After thinking more in-depth about what occurred along my father’s journey, I begin to think about my own experiences and the moments when I have felt at rock bottom. It is now that I realize, in actuality, those moments were really sent down from the heavens as blessings in disguise. I think about the only piece of real estate I truly own, and that, my friends, is my mind. I think of how important it is to tend to and nourish my sacred headspace, and the importance of being mindfully present in each experience.
I am mindful of the importance of appreciating every moment but am also aware of the danger of remaining attached to any moment as it passes. I think of the importance of extracting value from each experience while remaining open to replacing that experience with each new experience.
Finding ways to utilize my mind as a tool to enhance each experience and learn how to make it work with me to maintain my ideal steady state is a priority.

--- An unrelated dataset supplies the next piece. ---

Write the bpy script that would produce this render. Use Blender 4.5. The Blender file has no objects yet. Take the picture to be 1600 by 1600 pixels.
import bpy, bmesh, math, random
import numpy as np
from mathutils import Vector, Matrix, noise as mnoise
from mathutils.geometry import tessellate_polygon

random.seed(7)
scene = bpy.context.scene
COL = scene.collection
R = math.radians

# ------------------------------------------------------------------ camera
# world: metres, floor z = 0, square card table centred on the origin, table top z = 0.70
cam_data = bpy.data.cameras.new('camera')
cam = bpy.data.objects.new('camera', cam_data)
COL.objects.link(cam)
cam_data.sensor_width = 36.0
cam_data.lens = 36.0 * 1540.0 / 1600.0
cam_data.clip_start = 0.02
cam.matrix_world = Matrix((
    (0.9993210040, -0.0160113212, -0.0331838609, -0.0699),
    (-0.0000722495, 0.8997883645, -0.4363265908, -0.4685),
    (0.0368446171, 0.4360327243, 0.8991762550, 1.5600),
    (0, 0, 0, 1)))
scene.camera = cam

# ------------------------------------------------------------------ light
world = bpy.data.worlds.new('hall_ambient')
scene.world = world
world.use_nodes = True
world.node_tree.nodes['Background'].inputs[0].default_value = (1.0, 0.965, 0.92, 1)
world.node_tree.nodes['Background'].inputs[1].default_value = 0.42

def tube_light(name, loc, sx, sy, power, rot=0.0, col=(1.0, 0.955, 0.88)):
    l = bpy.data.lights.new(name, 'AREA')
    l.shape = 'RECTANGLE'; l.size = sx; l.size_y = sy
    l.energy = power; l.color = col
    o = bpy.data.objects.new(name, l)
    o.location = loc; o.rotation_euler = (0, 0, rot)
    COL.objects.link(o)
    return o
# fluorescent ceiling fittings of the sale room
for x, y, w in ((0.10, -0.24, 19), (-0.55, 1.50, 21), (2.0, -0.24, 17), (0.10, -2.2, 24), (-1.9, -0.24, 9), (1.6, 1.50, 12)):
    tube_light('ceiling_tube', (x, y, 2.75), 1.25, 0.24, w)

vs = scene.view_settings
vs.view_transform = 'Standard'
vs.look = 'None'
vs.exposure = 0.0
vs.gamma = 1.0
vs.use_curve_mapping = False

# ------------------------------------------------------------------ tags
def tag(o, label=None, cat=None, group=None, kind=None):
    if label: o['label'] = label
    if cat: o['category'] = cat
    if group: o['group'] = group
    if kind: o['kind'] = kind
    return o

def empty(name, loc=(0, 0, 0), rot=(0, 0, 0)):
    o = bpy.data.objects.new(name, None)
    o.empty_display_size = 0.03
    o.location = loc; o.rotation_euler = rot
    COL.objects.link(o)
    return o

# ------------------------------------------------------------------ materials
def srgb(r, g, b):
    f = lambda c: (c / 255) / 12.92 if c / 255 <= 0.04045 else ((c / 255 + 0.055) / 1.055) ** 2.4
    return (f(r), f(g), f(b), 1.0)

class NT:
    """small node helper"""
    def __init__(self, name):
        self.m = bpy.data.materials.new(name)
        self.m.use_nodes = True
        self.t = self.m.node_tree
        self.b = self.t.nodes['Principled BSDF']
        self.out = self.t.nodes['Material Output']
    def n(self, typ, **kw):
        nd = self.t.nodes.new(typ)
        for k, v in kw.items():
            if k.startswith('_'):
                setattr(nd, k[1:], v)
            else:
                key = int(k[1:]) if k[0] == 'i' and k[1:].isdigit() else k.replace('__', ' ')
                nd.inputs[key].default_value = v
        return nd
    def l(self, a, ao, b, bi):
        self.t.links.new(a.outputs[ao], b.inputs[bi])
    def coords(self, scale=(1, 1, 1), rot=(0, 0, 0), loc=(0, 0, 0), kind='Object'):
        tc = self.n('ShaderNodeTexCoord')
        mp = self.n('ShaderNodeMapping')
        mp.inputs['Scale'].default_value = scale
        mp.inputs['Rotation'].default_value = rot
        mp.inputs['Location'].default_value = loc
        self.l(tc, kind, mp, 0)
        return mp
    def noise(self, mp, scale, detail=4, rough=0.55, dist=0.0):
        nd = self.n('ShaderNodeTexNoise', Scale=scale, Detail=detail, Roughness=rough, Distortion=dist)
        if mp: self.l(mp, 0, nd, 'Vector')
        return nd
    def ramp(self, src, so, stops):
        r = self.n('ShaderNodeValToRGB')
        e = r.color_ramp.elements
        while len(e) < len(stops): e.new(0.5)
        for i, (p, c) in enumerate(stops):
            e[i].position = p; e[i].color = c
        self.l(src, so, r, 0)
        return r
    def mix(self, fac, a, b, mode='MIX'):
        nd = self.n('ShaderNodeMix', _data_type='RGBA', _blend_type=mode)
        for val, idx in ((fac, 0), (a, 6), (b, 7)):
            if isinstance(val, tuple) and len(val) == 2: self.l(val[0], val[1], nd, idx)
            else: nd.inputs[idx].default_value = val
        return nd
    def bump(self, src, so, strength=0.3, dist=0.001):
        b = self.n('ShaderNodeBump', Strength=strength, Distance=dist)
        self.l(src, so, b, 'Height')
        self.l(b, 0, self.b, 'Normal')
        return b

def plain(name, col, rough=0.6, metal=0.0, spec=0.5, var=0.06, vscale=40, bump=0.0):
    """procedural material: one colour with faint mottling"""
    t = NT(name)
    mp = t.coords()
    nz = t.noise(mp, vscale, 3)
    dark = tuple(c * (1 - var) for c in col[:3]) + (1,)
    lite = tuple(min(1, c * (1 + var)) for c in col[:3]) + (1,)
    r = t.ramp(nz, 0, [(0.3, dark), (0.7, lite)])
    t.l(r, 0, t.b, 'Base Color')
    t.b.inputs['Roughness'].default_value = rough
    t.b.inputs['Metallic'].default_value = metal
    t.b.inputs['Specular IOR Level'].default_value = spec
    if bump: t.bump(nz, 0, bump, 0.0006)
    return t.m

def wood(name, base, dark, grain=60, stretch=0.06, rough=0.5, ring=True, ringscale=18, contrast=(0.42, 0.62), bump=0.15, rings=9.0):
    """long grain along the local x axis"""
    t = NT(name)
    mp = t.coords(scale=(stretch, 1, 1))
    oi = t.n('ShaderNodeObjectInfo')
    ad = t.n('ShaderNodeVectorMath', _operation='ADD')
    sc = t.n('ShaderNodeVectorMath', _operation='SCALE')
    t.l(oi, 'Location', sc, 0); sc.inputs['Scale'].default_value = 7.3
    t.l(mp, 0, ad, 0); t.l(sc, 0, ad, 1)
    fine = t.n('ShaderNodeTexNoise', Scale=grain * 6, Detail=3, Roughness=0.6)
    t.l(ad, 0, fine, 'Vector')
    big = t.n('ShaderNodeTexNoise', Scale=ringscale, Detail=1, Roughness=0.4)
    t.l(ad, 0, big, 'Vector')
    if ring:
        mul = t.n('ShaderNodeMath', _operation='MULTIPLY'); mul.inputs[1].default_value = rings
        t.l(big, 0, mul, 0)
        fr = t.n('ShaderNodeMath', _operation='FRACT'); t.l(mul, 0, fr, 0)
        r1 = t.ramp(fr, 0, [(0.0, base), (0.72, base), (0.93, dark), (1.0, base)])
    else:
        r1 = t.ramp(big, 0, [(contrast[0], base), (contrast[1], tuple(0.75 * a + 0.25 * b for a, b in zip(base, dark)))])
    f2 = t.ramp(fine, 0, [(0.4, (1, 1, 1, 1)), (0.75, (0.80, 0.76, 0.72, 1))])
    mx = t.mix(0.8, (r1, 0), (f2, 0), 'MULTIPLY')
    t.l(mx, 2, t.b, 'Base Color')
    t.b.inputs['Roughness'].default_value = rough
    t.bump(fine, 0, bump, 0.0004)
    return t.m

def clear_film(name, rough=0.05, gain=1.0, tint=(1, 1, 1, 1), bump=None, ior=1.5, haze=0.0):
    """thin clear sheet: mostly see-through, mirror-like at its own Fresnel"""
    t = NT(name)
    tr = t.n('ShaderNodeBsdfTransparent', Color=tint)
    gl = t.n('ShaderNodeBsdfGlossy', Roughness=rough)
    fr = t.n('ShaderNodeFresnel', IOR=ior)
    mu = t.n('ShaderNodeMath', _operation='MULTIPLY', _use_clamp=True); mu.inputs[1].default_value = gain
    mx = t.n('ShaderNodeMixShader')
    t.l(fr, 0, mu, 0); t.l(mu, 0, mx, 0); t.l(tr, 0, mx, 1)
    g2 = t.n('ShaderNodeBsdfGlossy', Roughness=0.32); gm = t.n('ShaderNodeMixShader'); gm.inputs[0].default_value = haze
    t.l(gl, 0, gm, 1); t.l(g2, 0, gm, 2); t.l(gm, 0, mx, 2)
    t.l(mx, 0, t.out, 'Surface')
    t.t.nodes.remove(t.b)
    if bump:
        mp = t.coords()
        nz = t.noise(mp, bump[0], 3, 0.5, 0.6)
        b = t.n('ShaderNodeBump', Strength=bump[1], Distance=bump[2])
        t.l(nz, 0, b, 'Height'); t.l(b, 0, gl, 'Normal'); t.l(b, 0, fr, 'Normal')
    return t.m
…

Yoga, working out, meditation, dance, healthy eating, intermittent-fasting, reading and writing are my tools to maintain this state of mind enhancement. I think of how I physically and mentally feel and about my level of consciousness when entering this mind state. I think of the inspiration that surfaces and how in-tune I become with my surroundings. I think of the positive momentum I maintain and the uncanny ability to cultivate deep, heartfelt relationships; not only relationships with family members, friends, colleagues and people met passing by, but also the one I maintain with myself. Lastly, I empathetically think back to people like my father and his family, and how they stand as true testaments to the fact that if you work to develop and preserve your mind, you will be equipped with a robust tool capable of handling any twist and turn as you flow through life’s journey.